Design: The final value is the one that would seem most obvious for RISD Dining, but it’s one that often doesn’t come naturally to foodservice directors. Dunleavy has been able to design a program that is based on high-risk, high-reward endeavors such as offering unlimited meal access to first-year students.

“Our first-year students have to take a very intense foundation year that is studio-based,” Dunleavy says. “Those students were having a challenge on our meal plan because they were so busy. I finally said, ‘We’re going to offer unlimited access to first-years.’ Their program is so intense people were like, ‘are they going to abuse it?’ But they are so busy it’s just not a factor. Others were like, ‘are they going to give it to their friends?’ And I was like, ‘it’s their first year. They don’t have any friends.’ My point is to have this common-sense approach to solve these problems.”

Dunleavy says her team is always asking how they can make getting food on campus easier. A great example of how the department designed a solution to that problem came about when the financial crisis hit and the department was told to reduce its hours to cut costs.

“When that happened we decided to get a food truck [Rosie],” Dunleavy says. “We were going to compress our hours in all these places, but we were going to do it with less labor and have our late-night service provided by a food truck. We are always looking at what’s a creative solution? How can we be proactive against challenges?” [For more on Rosie, RISD’s food truck, click here.]

Another uncommon approach to the RISD Dining program is the fact that all its operations are open to the public. Since the Providence campus is in an urban area, Dunleavy says it made sense to structure the program as more café-based.

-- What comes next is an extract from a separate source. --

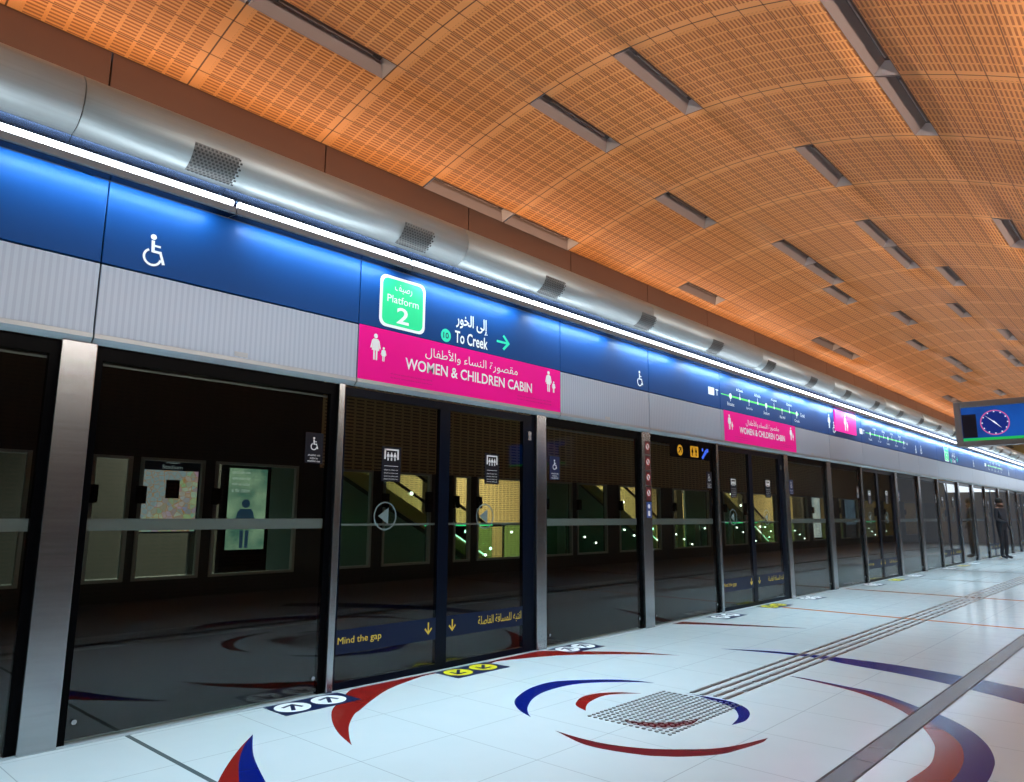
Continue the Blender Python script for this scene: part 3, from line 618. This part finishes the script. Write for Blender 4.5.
# ------------------------------------------------------------ signs on the blue row
BX = 0.0305
def icon(y, z, h, label):
    b = MB(); wheelchair(b, y, z, h, BX, BX + .002); tag(b.build('wheelchair_symbol', M_WLIT), label, 'symbol', 'white wheelchair symbols on the blue fascia')
for k in range(0, 6):
    o = k * PER
    if k != 1 : icon(1.575 + o, 2.71, .20, 'white wheelchair symbol on the blue fascia over the panel before the %s door' % nth(k))
    icon(6.82 + o, 2.69, .18, 'white wheelchair symbol on the blue fascia past the %s door' % nth(k)) if k in (0, 2) else None
def platform_sign(o, which):
    t = empty('platform_number_sign', (BX, 3.44 + o, 2.6), 'green rounded sign reading Platform 2 with white border, %s along the fascia' % which, 'sign', 'green platform signs')
    part(MB().prism(rrect(3.22 + o, 3.67 + o, 2.59, 3.0, .06), 'x', BX, BX + .002), 'white_border', M_WLIT, t)
    part(MB().prism(rrect(3.245 + o, 3.645 + o, 2.612, 2.978, .05), 'x', BX + .002, BX + .003), 'green_field', M_GRN, t)
    b = MB(); put_text(b, '2', 3.385 + o, 3.505 + o, 2.635, 2.765, BX + .0035, 0, 'x', True); put_text(b, 'Platform', 3.29 + o, 3.60 + o, 2.79, 2.85, BX + .0035); put_text(b, arabic('رصيف'), 3.36 + o, 3.53 + o, 2.875, 2.945, BX + .0035)
    part(b, 'lettering', M_WLIT, t)
    t = empty('destination_sign', (BX, 4.2 + o, 2.6), 'white To Creek lettering with green disc and teal arrow, %s along the fascia' % which, 'sign', 'destination signs')
    part(MB().disc('x', (3.90 + o, 2.635), .055, BX, BX + .002), 'number_disc', M_TEAL, t)
    b = MB(); put_text(b, '10', 3.87 + o, 3.93 + o, 2.61, 2.66, BX + .0025, 0, 'x', True); part(b, 'number', M_NAVYST, t)
    b = MB(); put_text(b, 'To Creek', 4.0 + o, 4.39 + o, 2.595, 2.70, BX + .002, 0, 'x', True); put_text(b, arabic('إلى الخور'), 4.01 + o, 4.39 + o, 2.715, 2.86, BX + .002, 0, 'x', True)
    part(b, 'lettering', M_WLIT, t)
    b = MB(); arrow(b, 4.59 + o, 2.70, .17, 0, BX, BX + .002, 0, 'x', .12); part(b, 'arrow', M_TEAL, t)
platform_sign(0, 'nearest'); platform_sign(17.7, 'farther')
def line_map(y0, y1, label):
    t = empty('line_map', (BX, (y0 + y1) / 2, 2.8), label, 'line map', 'green line maps on the blue fascia'); L_ = y1 - y0; zc = 2.77
    part(MB().box(BX, BX + .002, y0 + .55, y1 - .25, zc - .012, zc + .012).box(BX, BX + .002, y0 + .35, y0 + .55, zc - .006, zc + .006), 'line', M_LGRN, t)
    part(MB().prism(rrect(y0 + .0, y0 + .16, zc - .05, zc + .05, .01), 'x', BX, BX + .002), 'train_badge', M_WLIT, t)
    b = MB(); n = 9; names = ['Etisalat', 'Al Qusais', 'Airport Free Zone', 'Al Nahda', 'Stadium', 'Al Qiyadah', 'Abu Hail', 'Union', 'Creek']
    for i in range(n):
        yy = y0 + .62 + (L_ - .95) * i / (n - 1)
        b.disc('x', (yy, zc), .022 if i % 4 else .04, BX + .002, BX + .003, 0, 12)
        s = 1 if i % 2 else -1
        b.box(BX, BX + .002, yy - .004, yy + .004, min(zc, zc + s * .07), max(zc, zc + s * .07))
        put_text(b, names[i], yy - .10, yy + .10, zc + s * .11 - .022, zc + s * .11 + .022, BX + .002)
    put_text(b, 'Creek', y1 - .18, y1, zc - .03, zc + .03, BX + .002); put_text(b, 'T', y0 + .2, y0 + .27, zc - .04, zc + .04, BX + .002, 0, 'x', True)
    part(b, 'stops', M_WLIT, t)
line_map(8.42, 11.65, 'long green line map with white stops on the blue fascia over the second door')
line_map(14.35, 17.6, 'green line map right of the magenta square sign')
line_map(26.0, 29.0, 'farthest green line map on the blue fascia')
t = empty('family_sign', (BX, 13.5, 2.65), 'lit magenta square sign with woman and child on the blue fascia', 'sign')
part(MB().box(BX, BX + .02, 13.0, 14.1, 2.66, 3.03), 'panel', M_MAG, t)
b = MB(); family(b, 13.55, 2.70, .29, BX + .02, BX + .022); part(b, 'pictogram', M_WLIT, t)
b = MB(); person_sign(b, 12.75, 2.68, .24, BX, BX + .002); tag(b.build('figure_symbol', M_WLIT), 'small white figure symbol left of the magenta square sign', 'symbol')
def pink(y0, y1, label):
    d = .0315; t = empty('pink_cabin_banner', (d, (y0 + y1) / 2, 2.15), label, 'banner', 'pink cabin banners')
    s = (y1 - y0) / 2.36
    part(MB().box(.0305, d + .0015, y0, y1, 2.155, 2.562), 'vinyl', M_PINK, t); d += .0015
    b = MB(); put_text(b, 'WOMEN & CHILDREN CABIN', y0 + .44 * s, y1 - .42 * s, 2.29, 2.38, d + .001, 0, 'x', True)
    put_text(b, arabic('مقصورة النساء والأطفال'), y0 + .64 * s, y1 - .62 * s, 2.405, 2.515, d + .001)
    part(b, 'lettering', M_WTXT, t)
    b = MB(); family(b, y0 + .18 * s, 2.315, .20, d, d + .001); part(b, 'pictogram', M_WTXT, t); b = MB(); family(b, y1 - .15 * s, 2.335, .20, d, d + .001); part(b, 'pictogram', M_WTXT, t)
    b = MB(); b2 = MB()
    for q in range(2):
        put_text(b, 'this cabin is for women and children only please respect the rules', y0 + .30 * s, y0 + .72 * s, 2.225 - .03 * q, 2.240 - .03 * q, d + .001)
        put_text(b2, 'this cabin is for women and children only please respect the rules', y1 - .62 * s, y1 - .14 * s, 2.235 - .03 * q, 2.25 - .03 * q, d + .001)
    part(b, 'small_print', M_FPNK, t); part(b2, 'small_print', M_FPNK, t)
pink(3.045, 5.395, 'bright pink Women & Children Cabin banner over the nearest door'); pink(3.06 + PER + .06, 5.46 + PER + .06, 'farther bright pink Women & Children Cabin banner, under the green line map')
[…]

“The public doesn’t even realize that Jolly Roger [a popular sandwich shop] is run by RISD Dining,” Dunleavy says. “That was another change that came with me—this idea of embracing a business model that says we are a part of our community, whatever that community may be. I think before [I came here] the department might have just seen themselves as serving the academic community, but I see it as serving the Providence community.”